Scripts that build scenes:
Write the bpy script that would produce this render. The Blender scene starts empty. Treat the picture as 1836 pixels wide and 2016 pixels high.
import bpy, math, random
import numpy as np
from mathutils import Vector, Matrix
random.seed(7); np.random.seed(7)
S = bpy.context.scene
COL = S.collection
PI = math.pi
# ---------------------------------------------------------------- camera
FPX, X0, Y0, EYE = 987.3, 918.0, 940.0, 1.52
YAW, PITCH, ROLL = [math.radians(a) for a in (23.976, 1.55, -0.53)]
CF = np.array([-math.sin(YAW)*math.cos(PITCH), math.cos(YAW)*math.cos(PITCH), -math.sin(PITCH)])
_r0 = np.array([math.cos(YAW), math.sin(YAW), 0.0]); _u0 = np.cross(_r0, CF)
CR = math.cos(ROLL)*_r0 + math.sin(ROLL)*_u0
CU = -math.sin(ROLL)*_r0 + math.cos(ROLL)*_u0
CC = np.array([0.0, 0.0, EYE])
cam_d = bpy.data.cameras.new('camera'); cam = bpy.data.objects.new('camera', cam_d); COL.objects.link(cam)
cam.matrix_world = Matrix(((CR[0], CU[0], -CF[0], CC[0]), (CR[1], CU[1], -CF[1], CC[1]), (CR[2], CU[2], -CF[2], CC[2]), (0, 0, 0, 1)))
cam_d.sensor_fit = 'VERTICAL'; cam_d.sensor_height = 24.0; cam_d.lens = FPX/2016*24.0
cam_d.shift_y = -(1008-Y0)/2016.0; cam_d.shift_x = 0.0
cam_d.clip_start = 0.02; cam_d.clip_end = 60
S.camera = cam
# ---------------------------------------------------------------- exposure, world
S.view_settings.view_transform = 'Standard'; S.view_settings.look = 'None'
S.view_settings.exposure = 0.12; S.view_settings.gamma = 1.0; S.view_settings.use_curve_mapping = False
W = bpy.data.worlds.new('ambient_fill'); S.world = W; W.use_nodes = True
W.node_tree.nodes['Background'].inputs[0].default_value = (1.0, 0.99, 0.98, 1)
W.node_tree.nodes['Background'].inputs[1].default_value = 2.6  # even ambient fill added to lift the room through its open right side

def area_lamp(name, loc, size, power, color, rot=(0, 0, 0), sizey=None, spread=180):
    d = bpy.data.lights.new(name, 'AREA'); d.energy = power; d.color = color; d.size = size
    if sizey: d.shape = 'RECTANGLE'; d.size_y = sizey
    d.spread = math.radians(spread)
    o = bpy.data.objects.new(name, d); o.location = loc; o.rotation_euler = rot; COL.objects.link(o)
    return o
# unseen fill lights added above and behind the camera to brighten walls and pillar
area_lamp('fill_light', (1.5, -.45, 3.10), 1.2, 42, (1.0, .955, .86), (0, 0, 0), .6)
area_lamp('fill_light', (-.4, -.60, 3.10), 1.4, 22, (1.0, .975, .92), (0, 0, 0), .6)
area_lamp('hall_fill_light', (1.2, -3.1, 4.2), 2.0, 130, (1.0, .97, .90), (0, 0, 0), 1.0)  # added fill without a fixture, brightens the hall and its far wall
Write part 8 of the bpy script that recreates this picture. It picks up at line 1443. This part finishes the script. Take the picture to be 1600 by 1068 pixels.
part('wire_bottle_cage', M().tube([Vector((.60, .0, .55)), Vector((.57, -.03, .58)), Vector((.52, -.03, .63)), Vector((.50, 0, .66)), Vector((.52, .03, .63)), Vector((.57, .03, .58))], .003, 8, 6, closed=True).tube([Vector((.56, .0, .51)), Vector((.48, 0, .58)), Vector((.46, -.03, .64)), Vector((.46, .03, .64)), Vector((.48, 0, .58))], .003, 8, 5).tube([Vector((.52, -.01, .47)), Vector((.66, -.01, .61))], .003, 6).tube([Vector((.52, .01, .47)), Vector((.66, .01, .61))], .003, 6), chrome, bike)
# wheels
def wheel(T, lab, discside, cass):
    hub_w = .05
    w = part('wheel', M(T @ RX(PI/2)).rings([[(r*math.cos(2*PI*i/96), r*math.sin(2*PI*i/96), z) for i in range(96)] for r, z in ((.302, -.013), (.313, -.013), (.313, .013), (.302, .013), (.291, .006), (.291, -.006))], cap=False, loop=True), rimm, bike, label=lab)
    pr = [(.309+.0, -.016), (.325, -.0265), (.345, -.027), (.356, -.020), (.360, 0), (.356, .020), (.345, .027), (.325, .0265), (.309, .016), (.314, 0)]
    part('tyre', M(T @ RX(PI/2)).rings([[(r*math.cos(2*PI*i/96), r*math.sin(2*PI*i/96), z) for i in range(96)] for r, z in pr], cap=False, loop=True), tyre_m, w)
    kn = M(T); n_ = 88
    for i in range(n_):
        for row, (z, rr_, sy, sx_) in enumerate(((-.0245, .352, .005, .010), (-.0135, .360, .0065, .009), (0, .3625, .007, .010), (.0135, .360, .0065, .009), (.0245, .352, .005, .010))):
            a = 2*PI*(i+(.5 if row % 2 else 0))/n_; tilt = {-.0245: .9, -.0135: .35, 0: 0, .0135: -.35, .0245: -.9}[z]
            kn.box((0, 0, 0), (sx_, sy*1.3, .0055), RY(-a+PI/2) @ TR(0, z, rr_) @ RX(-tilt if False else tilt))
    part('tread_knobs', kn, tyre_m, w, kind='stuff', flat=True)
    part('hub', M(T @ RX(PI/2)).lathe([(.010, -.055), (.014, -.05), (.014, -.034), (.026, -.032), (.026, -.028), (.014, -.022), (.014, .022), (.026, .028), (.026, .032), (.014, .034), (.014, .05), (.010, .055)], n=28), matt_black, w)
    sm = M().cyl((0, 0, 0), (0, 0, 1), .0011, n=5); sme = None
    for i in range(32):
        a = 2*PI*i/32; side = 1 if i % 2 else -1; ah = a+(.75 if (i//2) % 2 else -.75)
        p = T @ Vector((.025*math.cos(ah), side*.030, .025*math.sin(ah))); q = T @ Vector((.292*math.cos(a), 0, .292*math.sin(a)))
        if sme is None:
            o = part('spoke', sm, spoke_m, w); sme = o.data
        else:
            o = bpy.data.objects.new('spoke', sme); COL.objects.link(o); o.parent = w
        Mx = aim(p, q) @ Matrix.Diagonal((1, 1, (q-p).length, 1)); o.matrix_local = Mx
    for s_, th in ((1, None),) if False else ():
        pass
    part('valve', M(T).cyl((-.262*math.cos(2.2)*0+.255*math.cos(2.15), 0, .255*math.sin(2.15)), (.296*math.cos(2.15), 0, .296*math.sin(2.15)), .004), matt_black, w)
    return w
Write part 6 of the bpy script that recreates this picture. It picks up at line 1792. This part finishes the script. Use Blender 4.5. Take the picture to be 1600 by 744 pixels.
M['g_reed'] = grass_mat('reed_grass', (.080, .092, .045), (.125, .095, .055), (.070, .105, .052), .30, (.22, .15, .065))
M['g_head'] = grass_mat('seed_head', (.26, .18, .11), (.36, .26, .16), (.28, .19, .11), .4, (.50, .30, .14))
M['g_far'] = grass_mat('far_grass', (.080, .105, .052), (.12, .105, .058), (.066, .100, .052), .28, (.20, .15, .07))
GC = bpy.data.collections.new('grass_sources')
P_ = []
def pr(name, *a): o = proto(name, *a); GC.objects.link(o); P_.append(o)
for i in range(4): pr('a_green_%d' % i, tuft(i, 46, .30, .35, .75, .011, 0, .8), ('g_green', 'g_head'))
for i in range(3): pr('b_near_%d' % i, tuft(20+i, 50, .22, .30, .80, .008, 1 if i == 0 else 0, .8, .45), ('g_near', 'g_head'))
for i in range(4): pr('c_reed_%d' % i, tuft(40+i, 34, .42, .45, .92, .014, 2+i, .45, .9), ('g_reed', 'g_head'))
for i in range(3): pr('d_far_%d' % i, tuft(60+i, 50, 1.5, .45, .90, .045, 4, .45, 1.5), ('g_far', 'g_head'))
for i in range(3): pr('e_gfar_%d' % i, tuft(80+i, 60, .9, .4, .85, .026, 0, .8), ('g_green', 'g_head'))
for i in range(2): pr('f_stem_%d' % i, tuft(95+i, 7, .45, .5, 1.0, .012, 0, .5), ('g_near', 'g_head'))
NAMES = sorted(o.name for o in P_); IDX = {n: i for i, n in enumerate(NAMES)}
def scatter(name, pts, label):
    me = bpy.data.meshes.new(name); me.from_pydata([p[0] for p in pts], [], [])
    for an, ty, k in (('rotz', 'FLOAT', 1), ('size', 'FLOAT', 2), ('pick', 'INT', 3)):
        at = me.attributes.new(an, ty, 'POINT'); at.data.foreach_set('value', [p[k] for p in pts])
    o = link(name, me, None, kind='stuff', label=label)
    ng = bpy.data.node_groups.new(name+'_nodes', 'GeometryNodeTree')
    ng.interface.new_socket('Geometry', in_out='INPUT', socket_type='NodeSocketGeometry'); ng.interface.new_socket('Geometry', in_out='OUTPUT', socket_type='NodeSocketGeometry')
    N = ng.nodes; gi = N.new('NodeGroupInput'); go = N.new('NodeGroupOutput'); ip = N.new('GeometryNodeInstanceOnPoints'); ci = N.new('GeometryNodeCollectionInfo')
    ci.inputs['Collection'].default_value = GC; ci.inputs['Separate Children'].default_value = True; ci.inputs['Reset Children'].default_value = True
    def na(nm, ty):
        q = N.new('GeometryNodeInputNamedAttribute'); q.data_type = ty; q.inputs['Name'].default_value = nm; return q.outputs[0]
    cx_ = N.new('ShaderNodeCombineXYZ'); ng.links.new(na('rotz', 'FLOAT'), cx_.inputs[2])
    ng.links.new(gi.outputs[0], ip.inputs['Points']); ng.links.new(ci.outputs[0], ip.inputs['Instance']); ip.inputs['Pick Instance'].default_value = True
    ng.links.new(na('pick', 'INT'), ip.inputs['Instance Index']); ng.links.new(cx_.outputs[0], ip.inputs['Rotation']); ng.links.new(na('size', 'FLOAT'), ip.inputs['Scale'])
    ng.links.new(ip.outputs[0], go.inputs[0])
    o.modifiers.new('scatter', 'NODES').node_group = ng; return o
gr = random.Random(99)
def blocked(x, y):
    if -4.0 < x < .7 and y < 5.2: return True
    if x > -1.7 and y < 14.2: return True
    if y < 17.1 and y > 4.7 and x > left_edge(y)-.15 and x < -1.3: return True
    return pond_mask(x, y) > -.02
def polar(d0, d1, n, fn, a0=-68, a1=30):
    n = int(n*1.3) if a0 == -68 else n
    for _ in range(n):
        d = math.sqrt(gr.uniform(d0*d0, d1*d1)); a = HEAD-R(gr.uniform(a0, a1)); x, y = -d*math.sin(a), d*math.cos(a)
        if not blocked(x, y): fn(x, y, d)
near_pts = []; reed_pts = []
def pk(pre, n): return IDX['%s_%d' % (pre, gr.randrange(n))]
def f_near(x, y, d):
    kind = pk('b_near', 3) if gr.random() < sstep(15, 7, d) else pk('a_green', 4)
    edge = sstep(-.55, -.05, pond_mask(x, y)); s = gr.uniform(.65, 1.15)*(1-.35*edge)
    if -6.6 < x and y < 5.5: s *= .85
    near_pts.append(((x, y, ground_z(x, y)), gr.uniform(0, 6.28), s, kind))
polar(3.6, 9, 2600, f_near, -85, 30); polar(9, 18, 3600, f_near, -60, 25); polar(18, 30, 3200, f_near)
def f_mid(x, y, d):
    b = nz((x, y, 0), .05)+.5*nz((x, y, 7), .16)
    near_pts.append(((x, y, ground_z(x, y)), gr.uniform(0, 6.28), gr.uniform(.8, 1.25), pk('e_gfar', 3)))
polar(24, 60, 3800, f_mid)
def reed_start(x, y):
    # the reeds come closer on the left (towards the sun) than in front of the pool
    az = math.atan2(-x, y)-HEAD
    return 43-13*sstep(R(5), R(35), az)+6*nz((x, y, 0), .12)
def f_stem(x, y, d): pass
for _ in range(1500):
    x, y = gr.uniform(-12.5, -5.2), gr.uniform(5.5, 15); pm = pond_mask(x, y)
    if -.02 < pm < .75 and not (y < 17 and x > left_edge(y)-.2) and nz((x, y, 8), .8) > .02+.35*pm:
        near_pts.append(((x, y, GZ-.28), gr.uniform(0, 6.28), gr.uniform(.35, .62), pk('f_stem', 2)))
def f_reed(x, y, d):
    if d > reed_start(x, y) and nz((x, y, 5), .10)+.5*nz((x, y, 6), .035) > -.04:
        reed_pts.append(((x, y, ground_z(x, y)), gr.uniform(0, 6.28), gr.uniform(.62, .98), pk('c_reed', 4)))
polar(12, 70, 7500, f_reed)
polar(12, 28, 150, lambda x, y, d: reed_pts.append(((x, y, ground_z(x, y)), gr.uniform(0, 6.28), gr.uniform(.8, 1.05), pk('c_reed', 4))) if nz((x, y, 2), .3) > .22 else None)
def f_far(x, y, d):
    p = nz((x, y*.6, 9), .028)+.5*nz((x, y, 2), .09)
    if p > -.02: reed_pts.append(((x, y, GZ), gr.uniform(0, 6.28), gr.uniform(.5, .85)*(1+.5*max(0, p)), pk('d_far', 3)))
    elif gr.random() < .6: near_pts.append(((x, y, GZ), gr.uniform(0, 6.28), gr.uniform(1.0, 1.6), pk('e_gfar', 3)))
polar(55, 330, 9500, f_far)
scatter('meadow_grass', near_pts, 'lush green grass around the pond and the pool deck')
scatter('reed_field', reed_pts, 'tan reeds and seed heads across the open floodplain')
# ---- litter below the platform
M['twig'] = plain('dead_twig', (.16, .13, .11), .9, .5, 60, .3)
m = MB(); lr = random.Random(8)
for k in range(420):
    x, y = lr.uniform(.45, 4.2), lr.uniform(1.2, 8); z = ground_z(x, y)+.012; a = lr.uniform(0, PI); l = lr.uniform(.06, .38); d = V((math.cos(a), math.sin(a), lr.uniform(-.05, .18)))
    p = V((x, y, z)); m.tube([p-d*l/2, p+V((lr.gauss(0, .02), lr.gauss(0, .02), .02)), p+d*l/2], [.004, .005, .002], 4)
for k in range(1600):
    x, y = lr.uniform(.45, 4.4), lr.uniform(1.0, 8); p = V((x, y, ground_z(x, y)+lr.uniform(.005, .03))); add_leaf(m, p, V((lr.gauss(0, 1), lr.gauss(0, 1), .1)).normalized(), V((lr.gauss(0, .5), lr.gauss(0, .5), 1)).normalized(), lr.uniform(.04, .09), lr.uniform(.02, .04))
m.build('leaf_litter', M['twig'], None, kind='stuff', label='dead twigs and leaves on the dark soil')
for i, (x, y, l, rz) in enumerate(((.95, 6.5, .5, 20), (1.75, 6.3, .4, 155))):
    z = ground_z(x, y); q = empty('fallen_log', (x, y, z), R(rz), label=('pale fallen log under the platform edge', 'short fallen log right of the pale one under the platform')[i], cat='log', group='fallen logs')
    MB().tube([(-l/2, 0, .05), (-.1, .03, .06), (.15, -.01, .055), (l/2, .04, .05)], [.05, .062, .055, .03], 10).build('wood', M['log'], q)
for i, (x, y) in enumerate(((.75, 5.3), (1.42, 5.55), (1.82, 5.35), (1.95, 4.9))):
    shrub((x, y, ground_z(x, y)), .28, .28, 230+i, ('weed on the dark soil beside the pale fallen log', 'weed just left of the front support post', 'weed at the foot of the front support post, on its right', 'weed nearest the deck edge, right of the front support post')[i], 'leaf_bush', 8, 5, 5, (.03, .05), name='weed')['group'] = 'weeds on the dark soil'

▶ Task goal
Reproduce exactly, and only, the lines from the start of the entries through the one that contains "W.node_tree.nodes['Background'].inputs[1].default_value = 2.6".

▶ Exercise solution
Write the bpy script that would produce this render. The Blender scene starts empty. Treat the picture as 1836 pixels wide and 2016 pixels high.
import bpy, math, random
import numpy as np
from mathutils import Vector, Matrix
random.seed(7); np.random.seed(7)
S = bpy.context.scene
COL = S.collection
PI = math.pi
# ---------------------------------------------------------------- camera
FPX, X0, Y0, EYE = 987.3, 918.0, 940.0, 1.52
YAW, PITCH, ROLL = [math.radians(a) for a in (23.976, 1.55, -0.53)]
CF = np.array([-math.sin(YAW)*math.cos(PITCH), math.cos(YAW)*math.cos(PITCH), -math.sin(PITCH)])
_r0 = np.array([math.cos(YAW), math.sin(YAW), 0.0]); _u0 = np.cross(_r0, CF)
CR = math.cos(ROLL)*_r0 + math.sin(ROLL)*_u0
CU = -math.sin(ROLL)*_r0 + math.cos(ROLL)*_u0
CC = np.array([0.0, 0.0, EYE])
cam_d = bpy.data.cameras.new('camera'); cam = bpy.data.objects.new('camera', cam_d); COL.objects.link(cam)
cam.matrix_world = Matrix(((CR[0], CU[0], -CF[0], CC[0]), (CR[1], CU[1], -CF[1], CC[1]), (CR[2], CU[2], -CF[2], CC[2]), (0, 0, 0, 1)))
cam_d.sensor_fit = 'VERTICAL'; cam_d.sensor_height = 24.0; cam_d.lens = FPX/2016*24.0
cam_d.shift_y = -(1008-Y0)/2016.0; cam_d.shift_x = 0.0
cam_d.clip_start = 0.02; cam_d.clip_end = 60
S.camera = cam
# ---------------------------------------------------------------- exposure, world
S.view_settings.view_transform = 'Standard'; S.view_settings.look = 'None'
S.view_settings.exposure = 0.12; S.view_settings.gamma = 1.0; S.view_settings.use_curve_mapping = False
W = bpy.data.worlds.new('ambient_fill'); S.world = W; W.use_nodes = True
W.node_tree.nodes['Background'].inputs[0].default_value = (1.0, 0.99, 0.98, 1)
W.node_tree.nodes['Background'].inputs[1].default_value = 2.6  # even ambient fill added to lift the room through its open right side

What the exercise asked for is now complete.